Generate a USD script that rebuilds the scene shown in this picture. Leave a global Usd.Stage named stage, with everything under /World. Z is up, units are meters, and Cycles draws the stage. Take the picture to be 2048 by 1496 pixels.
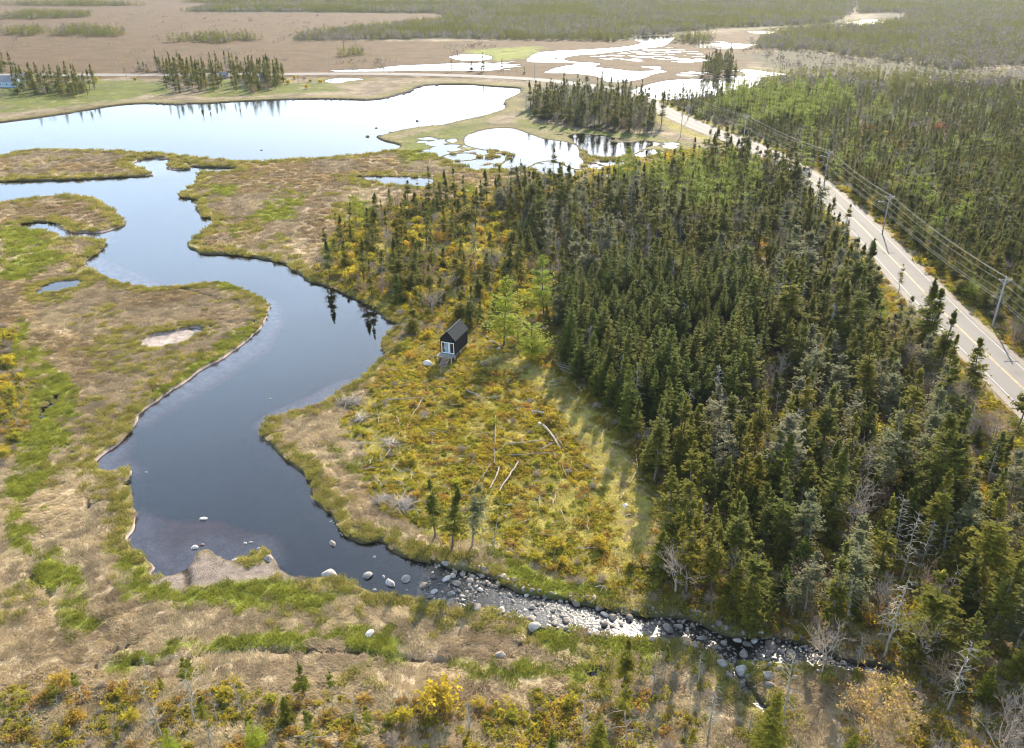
import math, random
import numpy as np
import shapely
import shapely.geometry as sg
from scipy.spatial import Delaunay, cKDTree
import trimesh
import usdkit, meshkit
from pxr import Usd, UsdGeom, UsdLux, UsdShade, Sdf, Gf, Vt

stage = Usd.Stage.CreateInMemory()
UsdGeom.SetStageUpAxis(stage, "Z")
UsdGeom.SetStageMetersPerUnit(stage, 1.0)
UsdGeom.Xform.Define(stage, "/World")
UsdGeom.Scope.Define(stage, "/World/Looks")
random.seed(7)
rng = np.random.default_rng(7)
T = Sdf.ValueTypeNames

# ------------------------------------------------------------------ camera, sky, sun, exposure
CAM_H, PITCH, FPX = 60.0, math.radians(26.9), 1650.0          # a drone 60 m up; focal length in photo pixels
EXPOSURE = 1.3
SUN_EL, SUN_AZ = math.radians(30.0), math.radians(17.0)       # azimuth from +y towards +x
SKY_STRENGTH, SUN_INTENSITY = 0.135, 1.25
VEIL = (8.6, 11.0, 14.2)                                        # radiance of the thin cloud veil, in the sky's own unit

cam = UsdGeom.Camera.Define(stage, "/World/camera")
cam.CreateHorizontalApertureAttr(36.0)
cam.CreateVerticalApertureAttr(36.0 * 1496 / 2048)
cam.CreateFocalLengthAttr(36.0 * FPX / 2048)
cam.CreateClippingRangeAttr(Gf.Vec2f(0.5, 20000))
cam.CreateExposureAttr(EXPOSURE)
cam.AddTranslateOp().Set(Gf.Vec3d(0, 0, CAM_H))
cam.AddRotateXOp().Set(90 - math.degrees(PITCH))

dome = UsdLux.DomeLight.Define(stage, "/World/sky")
# clear sky with a thin veil of cirrus and sea haze, densest low in the sky and, as such veils are, brightest round the sun
sky_mat = usdkit.material(stage, "/World/Looks/sky_air", {
    "s": ("sky_texture", {"sky_type": "single_scattering", "sun_disc": False, "sun_elevation": SUN_EL, "sun_rotation": SUN_AZ, "altitude": 60.0, "aerosol_density": 1.2}),
    "tc": ("texture_coordinate", {}), "x": ("separate_xyz", {}),
    "n": ("noise_texture", {"scale": 3.0, "detail": 4.0}), "mp": ("mapping", {"scale": (1.0, 1.0, 3.0)}),
    "nm": ("map_range", {"from_min": 0.3, "from_max": 0.7, "to_min": 0.75, "to_max": 1.15}),
    "r": ("rgb_ramp", {"ramp": [(0.0, (0.15, 0.15, 0.15)), (0.20, (0.40, 0.40, 0.40)), (0.36, (0.80, 0.80, 0.80)), (0.60, (0.34, 0.34, 0.34)), (0.82, (0.10, 0.10, 0.10)), (1.0, (0.0, 0.0, 0.0))]}),
    "k": ("math", {"math_type": "multiply", "use_clamp": True}),
    "dt": ("vector_math", {"math_type": "dot_product", "vector2": (math.cos(SUN_EL) * math.sin(SUN_AZ), math.cos(SUN_EL) * math.cos(SUN_AZ), math.sin(SUN_EL))}),
    "dr": ("map_range", {"range_type": "smoothstep", "from_min": -0.25, "from_max": 1.0, "to_min": 0.10, "to_max": 1.0}), "k2": ("math", {"math_type": "multiply", "use_clamp": True}),
    "m": ("mix", {"mix_type": "mix", "color2": VEIL}),
    "b": ("background_shader", {"strength": SKY_STRENGTH})},
    [("tc.generated", "x.vector"), ("tc.generated", "mp.vector"), ("mp.vector", "n.vector"), ("n.fac", "nm.value"), ("x.z", "r.fac"), ("r.color", "k.value1"), ("nm.result", "k.value2"),
     ("tc.generated", "dt.vector1"), ("dt.value", "dr.value"), ("k.value", "k2.value1"), ("dr.result", "k2.value2"), ("k2.value", "m.fac"), ("s.color", "m.color1"), ("m.color", "b.color")], surface="b.background")
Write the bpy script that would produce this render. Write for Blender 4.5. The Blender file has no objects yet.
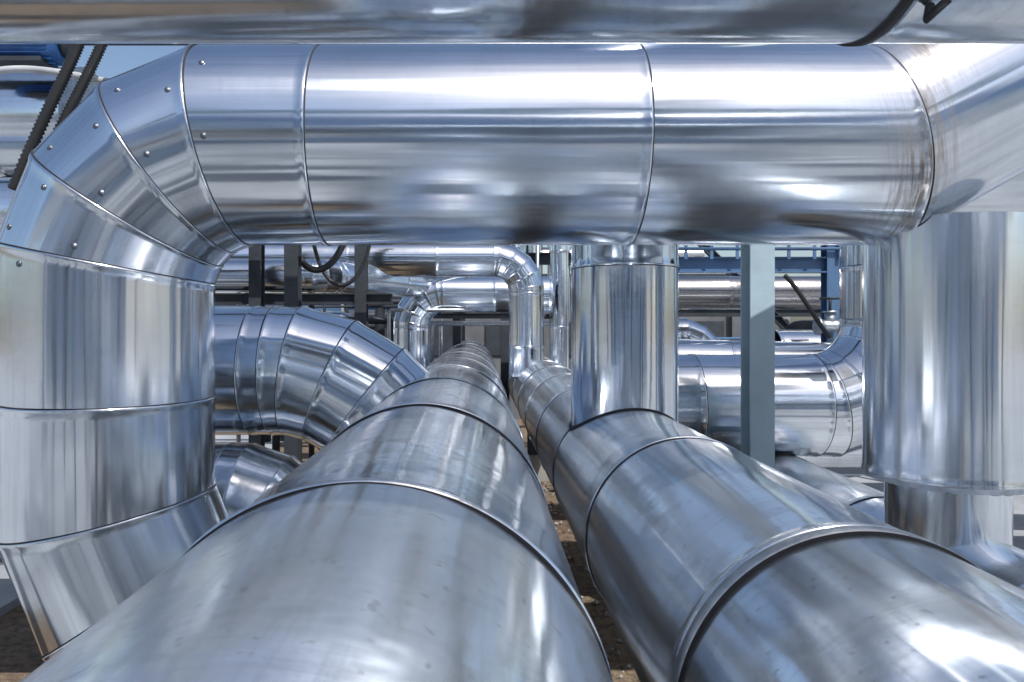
import bpy, math, random
from mathutils import Vector, Matrix, noise
random.seed(7)
H=2.0            # eye height above ground
def V(x,y,z): return Vector((x,y,z+H))
X=Vector((1,0,0));Y=Vector((0,1,0));Z=Vector((0,0,1))
# ------------------------------------------------------------ materials
def newmat(name):
    m=bpy.data.materials.new(name); m.use_nodes=True
    nt=m.node_tree; b=nt.nodes['Principled BSDF']; return m,nt,b
def nd(nt,t,**k):
    n=nt.nodes.new(t)
    for a,v in k.items(): setattr(n,a,v)
    return n
def math_(nt,op,a,b=None,c=None):
    n=nd(nt,'ShaderNodeMath',operation=op)
    for i,v in enumerate((a,b,c)):
        if v is None: continue
        if isinstance(v,(int,float)): n.inputs[i].default_value=v
        else: nt.links.new(v,n.inputs[i])
    return n.outputs[0]
def noise_(nt,vec,scale,detail=3,rough=.5):
    n=nd(nt,'ShaderNodeTexNoise'); n.inputs['Scale'].default_value=scale
    n.inputs['Detail'].default_value=detail; n.inputs['Roughness'].default_value=rough
    nt.links.new(vec,n.inputs['Vector']); return n.outputs['Fac']
def mix_(nt,f,a,b):
    n=nd(nt,'ShaderNodeMix',data_type='RGBA')
    if isinstance(f,(int,float)): n.inputs[0].default_value=f
    else: nt.links.new(f,n.inputs[0])
    for i,v in ((6,a),(7,b)):
        if isinstance(v,tuple): n.inputs[i].default_value=(*v,1)
        else: nt.links.new(v,n.inputs[i])
    return n.outputs[2]
def mr_(nt,v,a,b,c,d):
    n=nd(nt,'ShaderNodeMapRange'); nt.links.new(v,n.inputs[0])
    for i,x in enumerate((a,b,c,d)): n.inputs[i+1].default_value=x
    return n.outputs[0]
def alu(name,r0=.16,r1=.36,base=(.88,.93,.98),dark=(.70,.75,.81),bump=.35,dirt=.3,metal=1.0,crinkle=.25,aniso=.75,rv=1.0):
    m,nt,b=newmat(name); L=nt.links.new
    uv=nd(nt,'ShaderNodeUVMap').outputs[0]
    at=nd(nt,'ShaderNodeAttribute',attribute_name='pan').outputs['Fac']
    st=nd(nt,'ShaderNodeAttribute',attribute_name='stain').outputs['Fac']
    cmb=nd(nt,'ShaderNodeCombineXYZ'); L(math_(nt,'MULTIPLY',at,37.0),cmb.inputs[2])
    add=nd(nt,'ShaderNodeVectorMath',operation='ADD'); L(uv,add.inputs[0]); L(cmb.outputs[0],add.inputs[1])
    p=add.outputs[0]
    def sc(x,y,z=1):
        n=nd(nt,'ShaderNodeVectorMath',operation='MULTIPLY'); L(p,n.inputs[0]); n.inputs[1].default_value=(x,y,z); return n.outputs[0]
    # rolled sheet: grain makes reflections smear along the pipe
    tg=nd(nt,'ShaderNodeTangent',direction_type='UV_MAP',uv_map='UVMap')
    L(tg.outputs[0],b.inputs['Tangent'])
    b.inputs['Anisotropic'].default_value=aniso;b.inputs['Anisotropic Rotation'].default_value=.25
    big=noise_(nt,p,1.7,3,.55)
    circ=noise_(nt,sc(1.2,26),2.0,4,.65)       # streaks round the pipe
    longs=noise_(nt,sc(38,.8),1.4,3,.65)       # rolling lines along the pipe
    blot=noise_(nt,p,9,4,.65)
    spots=noise_(nt,p,55,1,.6)
    r=mr_(nt,big,.3,.7,r0,r1)
    r=math_(nt,'ADD',r,math_(nt,'MULTIPLY',math_(nt,'SUBTRACT',circ,.5),.12*rv))
    r=math_(nt,'ADD',r,math_(nt,'MULTIPLY',math_(nt,'SUBTRACT',longs,.5),.14))
    r=math_(nt,'ADD',r,math_(nt,'MULTIPLY',math_(nt,'SUBTRACT',blot,.5),.08*rv))
    r=math_(nt,'ADD',r,math_(nt,'MULTIPLY',at,.04))
    r=math_(nt,'MAXIMUM',r,.06)
    L(r,b.inputs['Roughness'])
    c=mix_(nt,mr_(nt,big,.35,.7,0,1),base,dark)
    c=mix_(nt,math_(nt,'MULTIPLY',mr_(nt,blot,.52,.75,0,1),dirt),c,(.36,.37,.38))
    c=mix_(nt,math_(nt,'MULTIPLY',mr_(nt,spots,.68,.74,0,1),dirt*.7),c,(.30,.29,.28))
    c=mix_(nt,math_(nt,'MULTIPLY',mr_(nt,circ,.56,.78,0,1),dirt*.7),c,(.45,.46,.47))
    c=mix_(nt,math_(nt,'MULTIPLY',mr_(nt,longs,.52,.75,0,1),.28),c,(.46,.49,.53))
    pv=nd(nt,'ShaderNodeMix',data_type='RGBA',blend_type='MULTIPLY'); pv.inputs[0].default_value=1
    L(c,pv.inputs[6]); g=mr_(nt,at,0,1,.84,1.0); L(g,pv.inputs[7]); c=pv.outputs[2]
    sf=math_(nt,'MULTIPLY',st,mr_(nt,noise_(nt,sc(3,30),1.5,4,.7),.38,.62,0,1))
    c=mix_(nt,sf,c,(.17,.13,.10))
    L(c,b.inputs['Base Color'])
    mt=math_(nt,'SUBTRACT',metal,math_(nt,'MULTIPLY',sf,.6)); L(mt,b.inputs['Metallic'])
    # long flats left by rolling the sheet: vary round the pipe, hardly along it
    bm=nd(nt,'ShaderNodeBump'); bm.inputs['Strength'].default_value=bump; bm.inputs['Distance'].default_value=.012
    h=math_(nt,'ADD',noise_(nt,sc(7,.35),1.0,2,.5),math_(nt,'MULTIPLY',noise_(nt,sc(22,.7),1.0,1,.5),.18))
    h=math_(nt,'ADD',h,math_(nt,'MULTIPLY',noise_(nt,sc(1,1),2.2,1,.45),.3))
    # crinkles: localised patches of shallow dents
    mask=mr_(nt,noise_(nt,p,1.3,1,.5),.42,.62,0,1)
    cr=math_(nt,'MULTIPLY',math_(nt,'MULTIPLY',noise_(nt,sc(1,1.6),8,2,.5),mask),crinkle)
    h=math_(nt,'ADD',h,cr)
    L(h,bm.inputs['Height'])
    L(bm.outputs[0],b.inputs['Normal'])
    return m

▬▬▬

**PROBLEM REQUIREMENTS**: Copy nothing but the lines from the first one in the listing through the line with "T = Sdf.ValueTypeNames", and omit the pictures.

**EXERCISE RESPONSE**:
Generate a USD script that rebuilds the scene shown in this picture. Leave a global Usd.Stage named stage, with everything under /World. Z is up, units are meters, and Cycles draws the stage. Take the picture to be 2048 by 1496 pixels.
import math, random
import numpy as np
import shapely
import shapely.geometry as sg
from scipy.spatial import Delaunay, cKDTree
import trimesh
import usdkit, meshkit
from pxr import Usd, UsdGeom, UsdLux, UsdShade, Sdf, Gf, Vt

stage = Usd.Stage.CreateInMemory()
UsdGeom.SetStageUpAxis(stage, "Z")
UsdGeom.SetStageMetersPerUnit(stage, 1.0)
UsdGeom.Xform.Define(stage, "/World")
UsdGeom.Scope.Define(stage, "/World/Looks")
random.seed(7)
rng = np.random.default_rng(7)
T = Sdf.ValueTypeNames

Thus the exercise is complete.